■ **WORK TO BE COMPLETED**
Write only the number of lines in the records beneath that hold "picture".

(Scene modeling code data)

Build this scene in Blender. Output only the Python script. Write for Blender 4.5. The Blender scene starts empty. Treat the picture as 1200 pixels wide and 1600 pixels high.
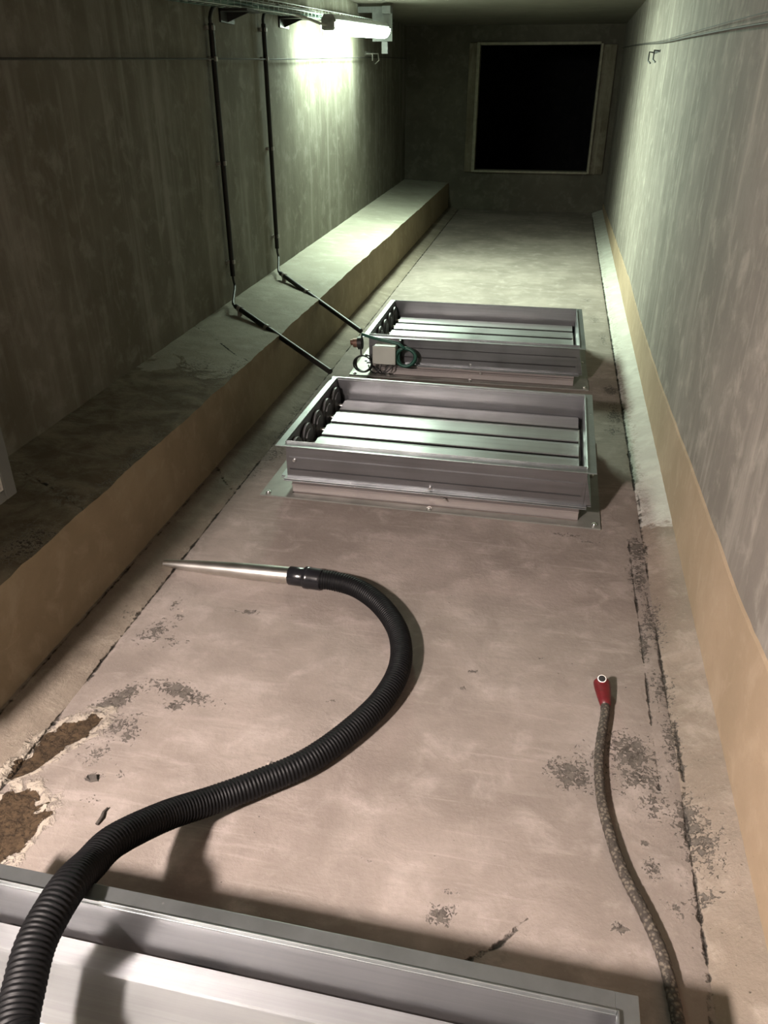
import bpy, math, random
import numpy as np
from mathutils import Vector, Matrix, noise

random.seed(7)
SC = bpy.context.scene
COL = SC.collection

# ------------------------------------------------------------------ node helpers
def new_mat(name):
    m = bpy.data.materials.new(name)
    m.use_nodes = True
    nt = m.node_tree
    nt.nodes.clear()
    out = nt.nodes.new('ShaderNodeOutputMaterial')
    b = nt.nodes.new('ShaderNodeBsdfPrincipled')
    nt.links.new(b.outputs[0], out.inputs[0])
    return m, nt, b

class NB:
    """tiny node builder"""
    def __init__(s, nt):
        s.nt = nt
        s.co = nt.nodes.new('ShaderNodeTexCoord').outputs['Object']
    def put(s, sock, v):
        if isinstance(v, bpy.types.NodeSocket): s.nt.links.new(v, sock)
        elif v is not None: sock.default_value = v
    def mapping(s, scale, loc=(0, 0, 0), rot=(0, 0, 0)):
        n = s.nt.nodes.new('ShaderNodeMapping')
        s.nt.links.new(s.co, n.inputs[0])
        n.inputs['Location'].default_value = loc
        n.inputs['Rotation'].default_value = rot
        n.inputs['Scale'].default_value = scale
        return n.outputs[0]
    def noise(s, scale, detail=4, rough=.55, dist=0, vec=None):
        n = s.nt.nodes.new('ShaderNodeTexNoise')
        s.nt.links.new(vec or s.co, n.inputs['Vector'])
        n.inputs['Scale'].default_value = scale
        n.inputs['Detail'].default_value = detail
        n.inputs['Roughness'].default_value = rough
        n.inputs['Distortion'].default_value = dist
        return n.outputs[0]
    def voronoi(s, scale, vec=None, feature='F1'):
        n = s.nt.nodes.new('ShaderNodeTexVoronoi')
        n.feature = feature
        s.nt.links.new(vec or s.co, n.inputs['Vector'])
        n.inputs['Scale'].default_value = scale
        return n.outputs[0]
    def ramp(s, v, lo, hi, a=0., b=1., smooth=True):
        n = s.nt.nodes.new('ShaderNodeMapRange')
        n.interpolation_type = 'SMOOTHSTEP' if smooth else 'LINEAR'
        s.put(n.inputs[0], v); s.put(n.inputs[1], lo); s.put(n.inputs[2], hi)
        s.put(n.inputs[3], a); s.put(n.inputs[4], b)
        return n.outputs[0]
    def math(s, op, a, b=None):
        n = s.nt.nodes.new('ShaderNodeMath'); n.operation = op
        s.put(n.inputs[0], a); s.put(n.inputs[1], b)
        return n.outputs[0]
    def mix(s, f, a, b):
        n = s.nt.nodes.new('ShaderNodeMix'); n.data_type = 'RGBA'
        s.put(n.inputs[0], f)
        s.put(n.inputs[6], a if isinstance(a, bpy.types.NodeSocket) else (*a, 1))
        s.put(n.inputs[7], b if isinstance(b, bpy.types.NodeSocket) else (*b, 1))
        return n.outputs[2]
    def attr(s, name):
        n = s.nt.nodes.new('ShaderNodeAttribute'); n.attribute_name = name
        return n.outputs['Fac']
    def axis(s, k):
        n = s.nt.nodes.new('ShaderNodeSeparateXYZ'); s.nt.links.new(s.co, n.inputs[0])
        return n.outputs[k]
    def bump(s, h, dist, strength=1., normal=None):
        n = s.nt.nodes.new('ShaderNodeBump')
        s.put(n.inputs['Height'], h)
        n.inputs['Distance'].default_value = dist
        n.inputs['Strength'].default_value = strength
        if normal: s.nt.links.new(normal, n.inputs['Normal'])
        return n.outputs[0]

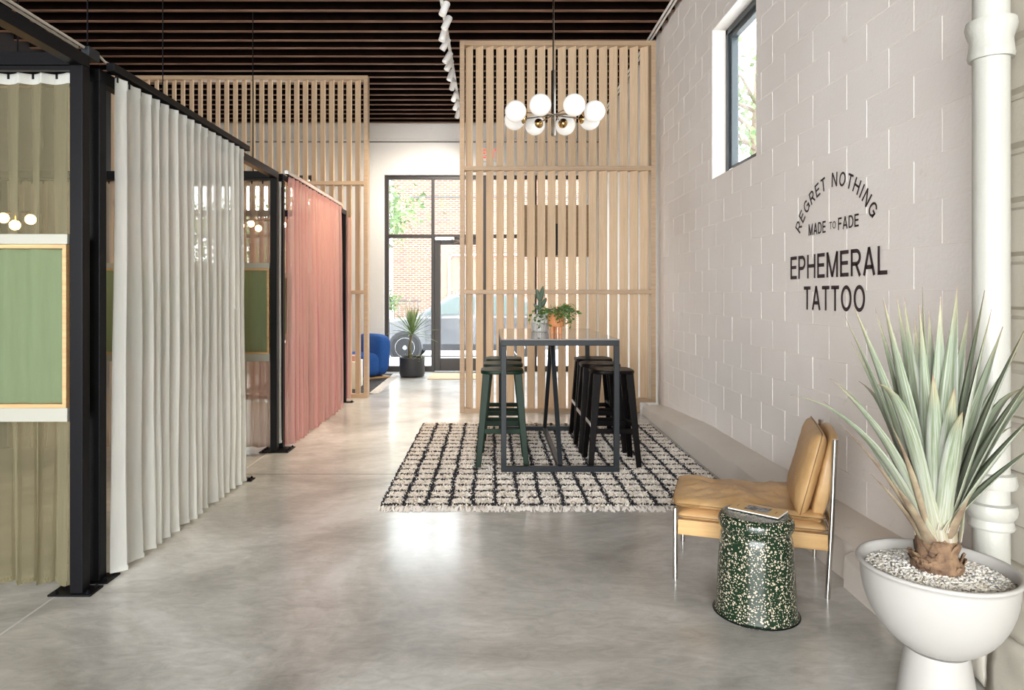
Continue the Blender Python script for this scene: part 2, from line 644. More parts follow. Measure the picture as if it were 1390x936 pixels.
def tag(o, label=None, cat=None, group=None, kind=None):
    if label:
        o['label'] = label
    if cat:
        o['category'] = cat
    if group:
        o['group'] = group
    if kind:
        o['kind'] = kind
    return o


def thing(name, label, cat, loc=(0, 0, 0), rotz=0.0, group=None, kind=None):
    o = link(name, None, None, loc, rotz)
    o.empty_display_size = 0.1
    return tag(o, label, cat, group, kind)


def copy_thing(root, loc, rotz=None, label=None):
    r = root.copy()
    COL.objects.link(r)
    r.location = loc
    if rotz is not None:
        r.rotation_euler = (0, 0, rotz)
    if label:
        r['label'] = label
    for ch in list(root.children):
        c = ch.copy()
        COL.objects.link(c)
        c.parent = r
        for g in list(ch.children):
            d = g.copy()
            COL.objects.link(d)
            d.parent = c
    return r


def rounded_rect(w, h, r, n=5):
    pts = []
    for cx, cy_, a0 in ((w / 2 - r, h / 2 - r, 0), (-w / 2 + r, h / 2 - r, 90), (-w / 2 + r, -h / 2 + r, 180), (w / 2 - r, -h / 2 + r, 270)):
        for k in range(n + 1):
            t = R(a0 + 90 * k / n)
            pts.append((cx + r * math.cos(t), cy_ + r * math.sin(t)))
    return pts


# ------------------------------------------------------------------ room shell
WX = 2.0        # right wall
LX = -5.8       # left wall
FY = 12.4       # street wall
RY = -4.6       # rear wall
TOP = 4.86

fl = MB()
fl.box(LX - 0.2, WX + 0.3, RY - 0.2, FY + 0.25, -0.12, 0.0)
floor = fl.build('floor', 'concrete')
tag(floor, 'polished mottled grey concrete floor', 'floor', kind='structure')
j = MB()
j.box(-1.92, WX - 0.2, 5.332, 5.338, -0.004, 0.0008)
j.build('control_joint', 'joint_line', floor)
j = MB()
j.box(-2.030, -2.020, 0.4, 3.17, -0.004, 0.0008)
j.box(-1.985, -1.975, 3.45, 6.05, -0.004, 0.0008)
j.build('caulk_line', 'caulk', floor)
j = MB()
j.box(-1.86, -1.852, 3.45, 4.0, -0.004, 0.0008)
j.build('caulk_line', 'caulk', floor)

# ceiling with joists
ce = MB()
ce.box(LX - 0.2, WX + 0.3, RY - 0.2, FY + 0.25, TOP - 0.02, TOP + 0.12)
ceiling = ce.build('ceiling', 'deck_dark')
tag(ceiling, 'dark open timber ceiling above exposed joists', 'ceiling', kind='structure')
JZ = 4.50
jm = MB()
jm.box(LX - 0.05, WX + 0.02, -0.022, 0.022, JZ + 0.004, TOP, 0)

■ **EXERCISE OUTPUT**
2